I had not heard the term "employee cartel" before, but it is a very apt term. You say the laws force employers to negotiate, but what is the point of negotiating when the choices are "do as we say" or "die". That is not negotiation. It is extortion.
Unions do not interfere with the operation of the market for labor until the government passes laws to abolish the market for labor.
Aah, change is good. -- Rafiki
Yeah, but it ain't easy. -- Simba
>>Pro-net-neutrality group Free Press has now likened Cicconi's letter to astroturfing: "Coming from one of the company’s most senior executives, it’s hard to imagine AT&T employees thinking... The founder of Free Press is Robert W. McChesney who is, yes, yet another Marxist. He is a former editor of the Monthly Review. http://en.wikipedia.org/wiki/Robert_W._McChesney People love to hate corporations. But they also expect good jobs. Not many people here are quitting their jobs for a chance to work at the local DMV. Get a clue and write your member of Congress. Face it. If you want Euro-style socialism, you need to vote Republican. If you want Pol Pot... keep voting Democratic.
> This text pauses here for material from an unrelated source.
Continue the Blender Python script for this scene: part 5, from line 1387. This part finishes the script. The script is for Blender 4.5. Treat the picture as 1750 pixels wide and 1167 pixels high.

its strange how much power corporations have in influencing the government because if you visit the IRS.gov website, you will find that corporate income taxes collected by the federal government are only 1/4 the amount of individual income taxes collected! we individuals should have 4x more power and influence in the govt compared to corporations. however that is not the case and the opposite is more true, corporations are the ones strongly influencing government policies to their own business benefit at the cost of making life worse for the individual. we need to wake up and kick some serious butt.